PROBLEM TO SOLVE ▸ Set down, exactly as written, the lines from the top of the data to the line that holds "PI = math.pi", and omit the pictures.

***

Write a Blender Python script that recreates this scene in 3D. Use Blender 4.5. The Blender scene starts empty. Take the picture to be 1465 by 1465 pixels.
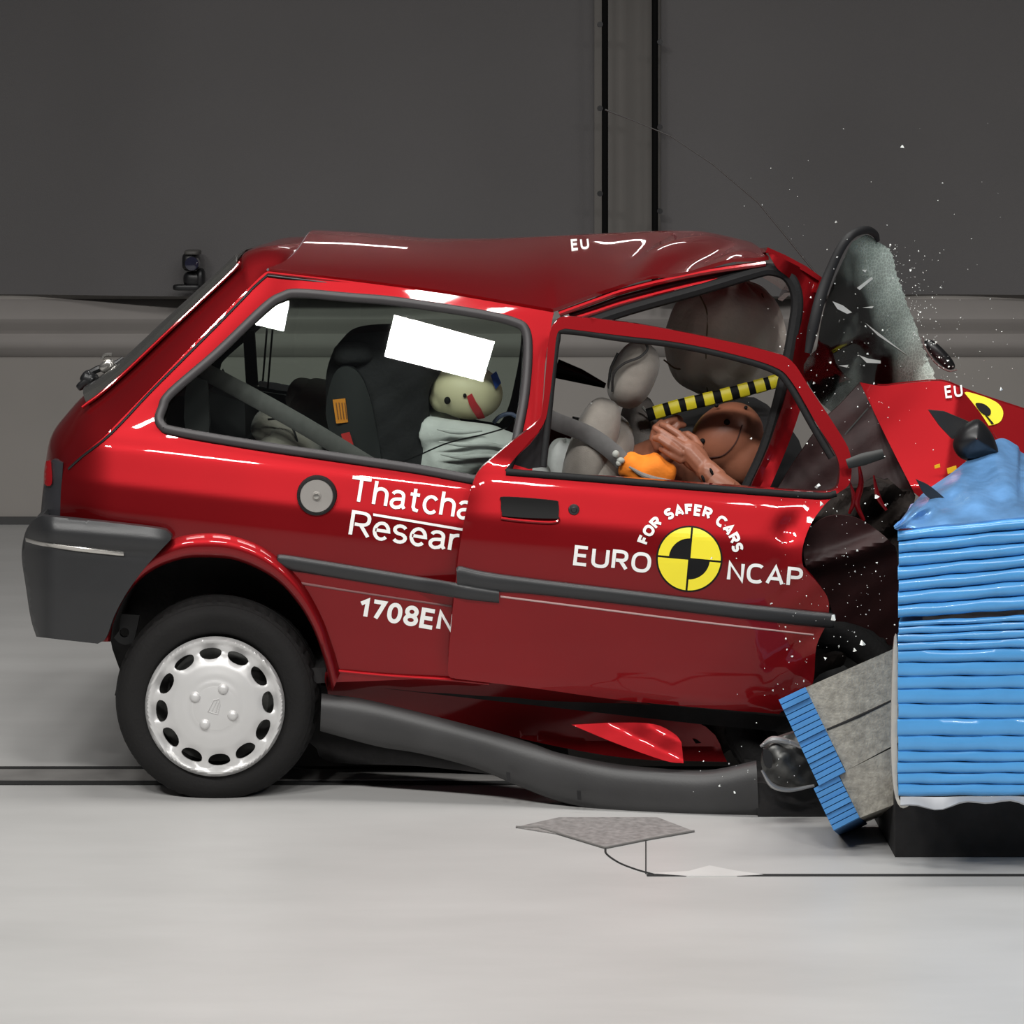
import bpy, bmesh, math, random
import numpy as np
from mathutils import Vector, Matrix, Euler
from mathutils.geometry import delaunay_2d_cdt

random.seed(7); np.random.seed(7)
SC = bpy.context.scene
COL = SC.collection
PI = math.pi

# ------------------------------------------------------------------ camera
D, F, H, CX, HY = 7.0, 3857.0, 1.7, 732.5, 213.0      # distance to the car's near side, focal length in px, eye height
cam = bpy.data.cameras.new('camera'); camo = bpy.data.objects.new('camera', cam); COL.objects.link(camo)
camo.location = (0, -D, H); camo.rotation_euler = (PI / 2, 0, 0)
cam.sensor_width = 36; cam.lens = 36 * F / 1465; cam.shift_y = -(732.5 - HY) / 1465
cam.clip_end = 100
SC.camera = camo
# ------------------------------------------------------------------ world, lamps, exposure
w = bpy.data.worlds.new('World'); SC.world = w; w.use_nodes = True
w.node_tree.nodes['Background'].inputs[0].default_value = (0.9, 0.92, 1.0, 1)
w.node_tree.nodes['Background'].inputs[1].default_value = 0.03
SC.view_settings.view_transform = 'Standard'; SC.view_settings.look = 'None'
SC.view_settings.gamma = 1; SC.view_settings.use_curve_mapping = False
SC.view_settings.exposure = 0.0

def lamp(name, loc, target, sx, sy, power, spread=180, color=(1, 0.985, 0.955)):
    l = bpy.data.lights.new(name, 'AREA'); l.shape = 'RECTANGLE'; l.size = sx; l.size_y = sy
    l.energy = power; l.color = color; l.spread = math.radians(spread)
    o = bpy.data.objects.new(name, l); COL.objects.link(o); o.location = loc
    o.rotation_euler = (Vector(target) - Vector(loc)).to_track_quat('-Z', 'Y').to_euler()
    return o
# the lighting rig of the hall: a front row (slightly askew to the car) and an overhead row of rectangular lamps
for k in range(-2, 3):
    x, y = .48 + 2.15 * k, -5.66 - .66 * k
    l = lamp('rig_lamp', (x, y, 5.6), (x, y + 2.2, 0), 1.15, .36, 84, 125)
    l.rotation_euler = (math.radians(36), 0, math.radians(-17))
for i in range(4):
    x = -2.6 + 1.7 * i
    lamp('rig_lamp', (x, -.35, 5.9), (x, -.35, 0), 1.2, 1.0, 36, 130)
for x, l_ in ((-.55, .5), (.62, .8)):                          # two added slim lamps, out of view, placed to streak the roof crest
    lamp('roof_streak_lamp', (x, 4.5, 3.0), (x, 0, 1.3), l_, .07, 1.6, 150)

# ------------------------------------------------------------------ helpers: mapping
def P(px, py, y):
    d = D + y
    return ((px - CX) * d / F, y, H - (py - HY) * d / F)
def S(y=0.0): return (D + y) / F                       # metres per pixel at a depth
def A(seq): return np.array(seq, float)

def sm(pts, k=6, closed=True):
    """Catmull-Rom through the points; a repeated point is a sharp corner."""
    pts = [tuple(map(float, p)) for p in pts]
    n = len(pts)
    corners = [i for i in range(n) if pts[i] == pts[(i + 1) % n]] if closed else []
    def cr(seg, closed):
        m = len(seg); out = []
        rng = range(m if closed else m - 1)
        for i in rng:
            p1, p2 = np.array(seg[i]), np.array(seg[(i + 1) % m])
            p0 = np.array(seg[(i - 1) % m]) if closed or i > 0 else 2 * p1 - p2
            p3 = np.array(seg[(i + 2) % m]) if closed or i + 2 < m else 2 * p2 - p1
            for j in range(k):
                t = j / k
                out.append(tuple(0.5 * (2 * p1 + (p2 - p0) * t + (2 * p0 - 5 * p1 + 4 * p2 - p3) * t * t + (3 * p1 - p0 - 3 * p2 + p3) * t ** 3)))
        if not closed: out.append(tuple(seg[-1]))
        return out
    if not closed: return cr(pts, False)
    if not corners: return cr(pts, True)
    st = (corners[0] + 1) % n
    rot = pts[st:] + pts[:st]
    out, seg = [], [rot[0]]
    for p in rot[1:]:
        if p == seg[-1]:
            out += cr(seg, False)[:-1]; seg = [p]
        else: seg.append(p)
    if seg[-1] != rot[0]: seg.append(rot[0])
    if len(seg) > 1: out += cr(seg, False)[:-1]
    return out

def resample(loop, step):
    out = []
    n = len(loop)
    for i in range(n):
        a, b = A(loop[i]), A(loop[(i + 1) % n])
        m = max(1, int(math.ceil(np.linalg.norm(b - a) / step)))
        for j in range(m): out.append(tuple(a + (b - a) * j / m))
    return out

def inside(pts, loops):
    x, y = pts[:, 0], pts[:, 1]
    c = np.zeros(len(pts), bool)
    for L in loops:
        L = A(L); n = len(L)
        for i in range(n):
            x1, y1 = L[i]; x2, y2 = L[(i + 1) % n]
            if y1 == y2: continue
            m = (y1 > y) != (y2 > y)
            c ^= m & (x < (x2 - x1) * (y - y1) / (y2 - y1) + x1)
    return c

def tri2d(loops, step=10.0):
    loops = [resample(L, step) for L in loops]
    allp = A([p for L in loops for p in L])
    lo, hi = allp.min(0), allp.max(0)
    gx = np.arange(lo[0] + step * .5, hi[0], step); gy = np.arange(lo[1] + step * .5, hi[1], step * .87)
    g = A([(x + (step / 2 if j % 2 else 0), y) for j, y in enumerate(gy) for x in gx])
    verts = [Vector(p) for p in allp]; edges = []; b = 0
    for L in loops:
        n = len(L); edges += [(b + i, b + (i + 1) % n) for i in range(n)]; b += n
    if len(g):
        g = g[inside(g, loops)]
        keep = []
        for p in g:
            if ((allp - p) ** 2).sum(1).min() > (step * .45) ** 2: keep.append(p)
        verts += [Vector(p) for p in keep]
    r = delaunay_2d_cdt(verts, edges, [], 0, 1e-5)
    V = A([tuple(v) for v in r[0]]); T = np.array([f for f in r[2] if len(f) == 3])
    cen = V[T].mean(1)
    T = T[inside(cen, loops)]
    used = np.unique(T); m = -np.ones(len(V), int); m[used] = np.arange(len(used))
    return V[used], m[T]

# ------------------------------------------------------------------ helpers: meshes
class Mesh:
    def __init__(self): self.v = []; self.f = []
    def add(self, v, f):
        b = len(self.v); self.v += [tuple(p) for p in v]; self.f += [tuple(i + b for i in q) for q in f]; return self
ORG = {}
def thing(name, label, cat, loc, group=None):
    o = bpy.data.objects.new(name, None); o.empty_display_size = 0.1; COL.objects.link(o); o.location = loc
    o['label'] = label; o['category'] = cat
    if group: o['group'] = group
    ORG[o.name] = Vector(loc); return o
def build(name, m, mat, parent=None, sharp=35, label=None, cat=None, kind=None, group=None, recalc=True, smooth=True, loc=None):
    """Link ONE mesh object; vertices are given in world space."""
    if isinstance(m, tuple): m = Mesh().add(*m)
    org = ORG[parent.name] if parent else Vector(loc) if loc is not None else Vector((0, 0, 0))
    me = bpy.data.meshes.new(name)
    me.from_pydata([(p[0] - org[0], p[1] - org[1], p[2] - org[2]) for p in m.v], [], m.f)
    if recalc:
        bm = bmesh.new(); bm.from_mesh(me); bmesh.ops.recalc_face_normals(bm, faces=bm.faces); bm.to_mesh(me); bm.free()
    if smooth:
        me.shade_smooth(); me.set_sharp_from_angle(angle=math.radians(sharp))
    me.materials.append(mat)
    o = bpy.data.objects.new(name, me); COL.objects.link(o)
    if parent: o.parent = parent
    elif loc is not None: o.location = loc
    ORG[o.name] = org
    for k, v in (('label', label), ('category', cat), ('kind', kind), ('group', group)):
        if v: o[k] = v
    return o
def finish(name, me, mat, parent, **k):
    m = Mesh().add([tuple(v.co) for v in me.vertices], [tuple(p.vertices) for p in me.polygons])
    return build(name, m, mat, parent, **k)

def panel(loops, depth, thick=0.012, step=10.0):
    """A sheet cut out in side view, bent in depth by depth(px, py), with real thickness."""
    V, T = tri2d(loops, step)
    y = depth(V[:, 0], V[:, 1]) if callable(depth) else np.full(len(V), float(depth))
    fr = [P(a, b, c) for (a, b), c in zip(V, y)]
    n = len(fr)
    if thick <= 0: return fr, [tuple(t) for t in T]
    bk = [(p[0], p[1] + thick, p[2]) for p in fr]
    cnt = {}
    for t in T:
        for i in range(3):
            a, b = t[i], t[(i + 1) % 3]; cnt[(a, b)] = 1
    rim = [(a, b) for (a, b) in cnt if (b, a) not in cnt]
    f = [tuple(t) for t in T] + [tuple(n + i for i in reversed(t)) for t in T] + [(b, a, n + a, n + b) for a, b in rim]
    return fr + bk, f
def prism(poly, y0, y1, off=(0, 0)):
    """Polygon in side view extruded in depth (metric, so the back has the true size)."""
    a = [P(x, y, y0) for x, y in poly]
    b = [(p[0] + off[0], y1, p[2] + off[1]) for p in a]
    n = len(a)
    return a + b, [tuple(range(n)), tuple(range(2 * n - 1, n - 1, -1))] + [(i, (i + 1) % n, n + (i + 1) % n, n + i) for i in range(n)]
def loft(rows, closed_u=False, closed_v=False):
    n, m = len(rows), len(rows[0])
    v = [p for r in rows for p in r]; f = []
    for i in range(n if closed_v else n - 1):
        for j in range(m if closed_u else m - 1):
            f.append((i * m + j, i * m + (j + 1) % m, ((i + 1) % n) * m + (j + 1) % m, ((i + 1) % n) * m + j))
    return v, f
def thicken(vf, t):
    """Solid shell from an open sheet, offset along the vertex normals."""
    v, f = vf
    me = bpy.data.meshes.new('t'); me.from_pydata(v, [], f); me.update()
    nr = [tuple(x.vector) for x in me.vertex_normals]; bpy.data.meshes.remove(me)
    n = len(v); b = [tuple(np.array(p) - np.array(q) * t) for p, q in zip(v, nr)]
    e = set()
    for q in f:
        for i in range(len(q)): e.add((q[i], q[(i + 1) % len(q)]))
    rim = [(a, c) for a, c in e if (c, a) not in e]
    return list(v) + b, list(f) + [tuple(n + i for i in reversed(q)) for q in f] + [(c, a, n + a, n + c) for a, c in rim]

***

RESPONSE TO THE EXERCISE ▸
Write a Blender Python script that recreates this scene in 3D. Use Blender 4.5. The Blender scene starts empty. Take the picture to be 1465 by 1465 pixels.
import bpy, bmesh, math, random
import numpy as np
from mathutils import Vector, Matrix, Euler
from mathutils.geometry import delaunay_2d_cdt

random.seed(7); np.random.seed(7)
SC = bpy.context.scene
COL = SC.collection
PI = math.pi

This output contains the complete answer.